[Dataset items]

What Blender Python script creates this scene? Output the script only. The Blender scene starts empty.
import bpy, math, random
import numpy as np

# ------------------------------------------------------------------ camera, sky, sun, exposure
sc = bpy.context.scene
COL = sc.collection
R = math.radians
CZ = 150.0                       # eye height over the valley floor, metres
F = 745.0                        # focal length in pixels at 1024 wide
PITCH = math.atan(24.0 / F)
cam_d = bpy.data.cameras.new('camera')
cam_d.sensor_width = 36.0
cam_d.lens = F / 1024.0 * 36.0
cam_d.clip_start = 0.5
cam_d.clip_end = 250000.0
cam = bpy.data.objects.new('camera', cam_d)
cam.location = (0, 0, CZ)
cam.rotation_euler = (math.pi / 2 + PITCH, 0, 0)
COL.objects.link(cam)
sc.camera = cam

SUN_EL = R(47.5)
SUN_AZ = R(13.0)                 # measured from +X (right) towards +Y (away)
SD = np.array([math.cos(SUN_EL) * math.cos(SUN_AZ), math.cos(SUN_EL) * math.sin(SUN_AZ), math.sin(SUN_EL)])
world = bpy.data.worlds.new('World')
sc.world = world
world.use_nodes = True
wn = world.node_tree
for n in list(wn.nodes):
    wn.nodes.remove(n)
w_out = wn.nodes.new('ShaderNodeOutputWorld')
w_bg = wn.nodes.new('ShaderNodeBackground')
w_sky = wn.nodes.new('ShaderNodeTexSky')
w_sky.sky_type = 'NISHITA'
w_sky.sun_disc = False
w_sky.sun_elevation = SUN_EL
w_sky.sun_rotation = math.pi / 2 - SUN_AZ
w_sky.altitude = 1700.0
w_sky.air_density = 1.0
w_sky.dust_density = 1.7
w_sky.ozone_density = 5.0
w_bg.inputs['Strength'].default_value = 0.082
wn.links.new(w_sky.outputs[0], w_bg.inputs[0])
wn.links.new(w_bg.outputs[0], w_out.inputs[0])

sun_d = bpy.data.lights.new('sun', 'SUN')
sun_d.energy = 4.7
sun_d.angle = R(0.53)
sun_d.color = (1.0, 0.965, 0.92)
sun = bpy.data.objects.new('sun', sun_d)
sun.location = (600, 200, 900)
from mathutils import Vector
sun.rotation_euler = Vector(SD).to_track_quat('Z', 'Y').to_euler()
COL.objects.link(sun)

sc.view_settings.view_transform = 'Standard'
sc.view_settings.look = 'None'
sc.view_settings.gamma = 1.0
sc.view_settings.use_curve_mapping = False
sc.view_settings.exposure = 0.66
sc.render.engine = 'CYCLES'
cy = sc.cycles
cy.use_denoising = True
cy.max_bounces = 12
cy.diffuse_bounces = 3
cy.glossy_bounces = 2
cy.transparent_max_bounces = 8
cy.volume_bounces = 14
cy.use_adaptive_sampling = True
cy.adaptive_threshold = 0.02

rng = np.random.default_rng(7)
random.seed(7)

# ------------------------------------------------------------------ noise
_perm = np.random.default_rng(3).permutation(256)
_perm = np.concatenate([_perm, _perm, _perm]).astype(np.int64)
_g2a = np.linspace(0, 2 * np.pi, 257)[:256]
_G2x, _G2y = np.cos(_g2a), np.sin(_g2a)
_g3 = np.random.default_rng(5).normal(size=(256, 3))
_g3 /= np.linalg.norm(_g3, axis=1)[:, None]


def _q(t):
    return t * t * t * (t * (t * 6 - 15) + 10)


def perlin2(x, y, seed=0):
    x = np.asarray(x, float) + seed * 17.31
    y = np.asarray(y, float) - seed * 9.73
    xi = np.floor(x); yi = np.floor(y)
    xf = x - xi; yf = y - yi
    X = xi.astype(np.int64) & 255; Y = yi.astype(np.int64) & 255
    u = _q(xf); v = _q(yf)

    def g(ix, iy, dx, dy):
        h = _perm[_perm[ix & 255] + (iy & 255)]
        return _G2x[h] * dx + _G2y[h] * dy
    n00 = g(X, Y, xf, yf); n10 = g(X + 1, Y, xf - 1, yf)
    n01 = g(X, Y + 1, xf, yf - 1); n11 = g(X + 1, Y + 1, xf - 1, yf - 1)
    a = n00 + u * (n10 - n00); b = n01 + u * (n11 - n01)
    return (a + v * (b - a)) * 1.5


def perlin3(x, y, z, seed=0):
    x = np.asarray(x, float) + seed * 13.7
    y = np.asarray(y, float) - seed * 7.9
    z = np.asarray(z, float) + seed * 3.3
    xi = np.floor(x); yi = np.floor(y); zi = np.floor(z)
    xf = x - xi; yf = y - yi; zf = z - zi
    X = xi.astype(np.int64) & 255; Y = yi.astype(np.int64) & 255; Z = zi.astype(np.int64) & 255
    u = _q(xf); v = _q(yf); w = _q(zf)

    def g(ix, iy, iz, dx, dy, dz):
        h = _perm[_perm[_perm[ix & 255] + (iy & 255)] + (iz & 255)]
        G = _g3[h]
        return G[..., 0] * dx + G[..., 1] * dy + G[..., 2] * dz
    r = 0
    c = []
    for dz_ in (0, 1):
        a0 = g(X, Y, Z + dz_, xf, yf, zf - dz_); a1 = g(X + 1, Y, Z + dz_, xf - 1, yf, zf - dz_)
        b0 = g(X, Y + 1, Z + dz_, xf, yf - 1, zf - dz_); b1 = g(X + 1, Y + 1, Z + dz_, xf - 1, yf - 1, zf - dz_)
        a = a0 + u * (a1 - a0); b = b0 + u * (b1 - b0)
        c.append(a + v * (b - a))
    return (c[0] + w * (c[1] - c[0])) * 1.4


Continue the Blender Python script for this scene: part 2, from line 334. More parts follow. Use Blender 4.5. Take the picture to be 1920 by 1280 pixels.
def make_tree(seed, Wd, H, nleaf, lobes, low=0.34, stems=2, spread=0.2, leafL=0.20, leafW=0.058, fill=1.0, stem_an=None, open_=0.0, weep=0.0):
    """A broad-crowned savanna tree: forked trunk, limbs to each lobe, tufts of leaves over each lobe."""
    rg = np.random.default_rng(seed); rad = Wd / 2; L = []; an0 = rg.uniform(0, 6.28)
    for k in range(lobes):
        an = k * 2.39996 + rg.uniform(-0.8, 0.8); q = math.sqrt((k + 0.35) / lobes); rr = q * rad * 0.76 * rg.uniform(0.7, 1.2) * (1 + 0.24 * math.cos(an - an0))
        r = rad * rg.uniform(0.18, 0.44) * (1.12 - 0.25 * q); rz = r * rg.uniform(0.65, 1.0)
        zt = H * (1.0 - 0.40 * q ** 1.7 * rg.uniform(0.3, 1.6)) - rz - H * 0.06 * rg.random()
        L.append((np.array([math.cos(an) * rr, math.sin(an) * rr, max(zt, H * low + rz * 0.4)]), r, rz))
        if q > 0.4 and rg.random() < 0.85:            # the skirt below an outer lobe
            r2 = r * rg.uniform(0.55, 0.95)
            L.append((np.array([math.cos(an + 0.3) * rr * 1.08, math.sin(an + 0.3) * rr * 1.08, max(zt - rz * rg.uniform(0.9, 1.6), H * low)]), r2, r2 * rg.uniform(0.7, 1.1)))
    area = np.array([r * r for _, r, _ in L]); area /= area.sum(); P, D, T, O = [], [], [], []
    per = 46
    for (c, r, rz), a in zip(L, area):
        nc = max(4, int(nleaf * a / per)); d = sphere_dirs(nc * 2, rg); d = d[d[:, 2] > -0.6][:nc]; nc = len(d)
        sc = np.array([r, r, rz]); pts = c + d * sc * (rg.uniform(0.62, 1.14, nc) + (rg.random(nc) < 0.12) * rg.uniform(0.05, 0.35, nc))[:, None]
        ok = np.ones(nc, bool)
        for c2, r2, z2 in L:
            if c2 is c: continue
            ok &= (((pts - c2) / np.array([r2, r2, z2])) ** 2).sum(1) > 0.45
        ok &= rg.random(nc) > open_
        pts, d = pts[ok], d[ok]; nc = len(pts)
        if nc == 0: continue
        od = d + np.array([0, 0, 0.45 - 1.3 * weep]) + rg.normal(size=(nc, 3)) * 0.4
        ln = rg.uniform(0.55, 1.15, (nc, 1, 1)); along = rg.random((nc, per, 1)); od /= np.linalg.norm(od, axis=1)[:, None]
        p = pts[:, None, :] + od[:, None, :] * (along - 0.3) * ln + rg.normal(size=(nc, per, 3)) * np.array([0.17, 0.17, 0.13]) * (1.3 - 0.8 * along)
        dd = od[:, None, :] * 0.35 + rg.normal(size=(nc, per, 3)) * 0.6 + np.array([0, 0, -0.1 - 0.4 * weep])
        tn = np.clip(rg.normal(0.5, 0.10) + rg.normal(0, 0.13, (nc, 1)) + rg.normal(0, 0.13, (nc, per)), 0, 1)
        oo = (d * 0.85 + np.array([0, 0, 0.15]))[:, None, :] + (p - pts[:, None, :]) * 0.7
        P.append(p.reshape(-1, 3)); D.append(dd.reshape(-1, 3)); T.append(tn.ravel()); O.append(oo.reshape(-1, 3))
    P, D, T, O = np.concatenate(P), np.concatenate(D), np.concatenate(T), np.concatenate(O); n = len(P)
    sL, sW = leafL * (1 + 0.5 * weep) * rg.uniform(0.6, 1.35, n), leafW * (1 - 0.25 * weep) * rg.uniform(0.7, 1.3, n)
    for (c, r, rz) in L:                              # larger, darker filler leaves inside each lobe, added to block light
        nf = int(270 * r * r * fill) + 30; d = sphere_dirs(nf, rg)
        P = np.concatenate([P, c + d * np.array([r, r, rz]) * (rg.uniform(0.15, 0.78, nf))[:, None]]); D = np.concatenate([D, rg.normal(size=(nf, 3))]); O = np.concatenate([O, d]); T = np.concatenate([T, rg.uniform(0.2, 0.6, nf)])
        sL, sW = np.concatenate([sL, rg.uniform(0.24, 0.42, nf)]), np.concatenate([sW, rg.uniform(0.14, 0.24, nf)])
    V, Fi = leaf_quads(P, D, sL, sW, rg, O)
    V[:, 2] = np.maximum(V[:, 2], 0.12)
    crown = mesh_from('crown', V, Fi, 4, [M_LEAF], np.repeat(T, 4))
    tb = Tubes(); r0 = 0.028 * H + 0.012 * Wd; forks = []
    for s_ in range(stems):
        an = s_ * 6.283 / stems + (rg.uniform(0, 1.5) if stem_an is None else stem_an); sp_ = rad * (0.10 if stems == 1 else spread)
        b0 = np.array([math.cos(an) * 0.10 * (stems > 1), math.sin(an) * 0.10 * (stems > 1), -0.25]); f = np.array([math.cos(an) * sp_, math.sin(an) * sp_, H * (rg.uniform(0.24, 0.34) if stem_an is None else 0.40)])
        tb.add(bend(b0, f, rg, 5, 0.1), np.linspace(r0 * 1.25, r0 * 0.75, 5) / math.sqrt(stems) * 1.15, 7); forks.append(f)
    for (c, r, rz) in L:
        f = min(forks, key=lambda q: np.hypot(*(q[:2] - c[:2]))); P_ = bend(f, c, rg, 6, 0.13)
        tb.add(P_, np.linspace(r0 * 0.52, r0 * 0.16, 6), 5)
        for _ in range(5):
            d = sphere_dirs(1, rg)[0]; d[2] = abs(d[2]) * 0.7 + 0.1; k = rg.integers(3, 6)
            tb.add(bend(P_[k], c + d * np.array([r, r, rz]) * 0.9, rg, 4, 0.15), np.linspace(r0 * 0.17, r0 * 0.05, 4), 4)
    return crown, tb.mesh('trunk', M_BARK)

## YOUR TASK
Write out exactly the lines from the start of the material through the line with "COL.objects.link(sun)". No other output is expected.

## FINAL ANSWER
What Blender Python script creates this scene? Output the script only. The Blender scene starts empty.
import bpy, math, random
import numpy as np

# ------------------------------------------------------------------ camera, sky, sun, exposure
sc = bpy.context.scene
COL = sc.collection
R = math.radians
CZ = 150.0                       # eye height over the valley floor, metres
F = 745.0                        # focal length in pixels at 1024 wide
PITCH = math.atan(24.0 / F)
cam_d = bpy.data.cameras.new('camera')
cam_d.sensor_width = 36.0
cam_d.lens = F / 1024.0 * 36.0
cam_d.clip_start = 0.5
cam_d.clip_end = 250000.0
cam = bpy.data.objects.new('camera', cam_d)
cam.location = (0, 0, CZ)
cam.rotation_euler = (math.pi / 2 + PITCH, 0, 0)
COL.objects.link(cam)
sc.camera = cam

SUN_EL = R(47.5)
SUN_AZ = R(13.0)                 # measured from +X (right) towards +Y (away)
SD = np.array([math.cos(SUN_EL) * math.cos(SUN_AZ), math.cos(SUN_EL) * math.sin(SUN_AZ), math.sin(SUN_EL)])
world = bpy.data.worlds.new('World')
sc.world = world
world.use_nodes = True
wn = world.node_tree
for n in list(wn.nodes):
    wn.nodes.remove(n)
w_out = wn.nodes.new('ShaderNodeOutputWorld')
w_bg = wn.nodes.new('ShaderNodeBackground')
w_sky = wn.nodes.new('ShaderNodeTexSky')
w_sky.sky_type = 'NISHITA'
w_sky.sun_disc = False
w_sky.sun_elevation = SUN_EL
w_sky.sun_rotation = math.pi / 2 - SUN_AZ
w_sky.altitude = 1700.0
w_sky.air_density = 1.0
w_sky.dust_density = 1.7
w_sky.ozone_density = 5.0
w_bg.inputs['Strength'].default_value = 0.082
wn.links.new(w_sky.outputs[0], w_bg.inputs[0])
wn.links.new(w_bg.outputs[0], w_out.inputs[0])

sun_d = bpy.data.lights.new('sun', 'SUN')
sun_d.energy = 4.7
sun_d.angle = R(0.53)
sun_d.color = (1.0, 0.965, 0.92)
sun = bpy.data.objects.new('sun', sun_d)
sun.location = (600, 200, 900)
from mathutils import Vector
sun.rotation_euler = Vector(SD).to_track_quat('Z', 'Y').to_euler()
COL.objects.link(sun)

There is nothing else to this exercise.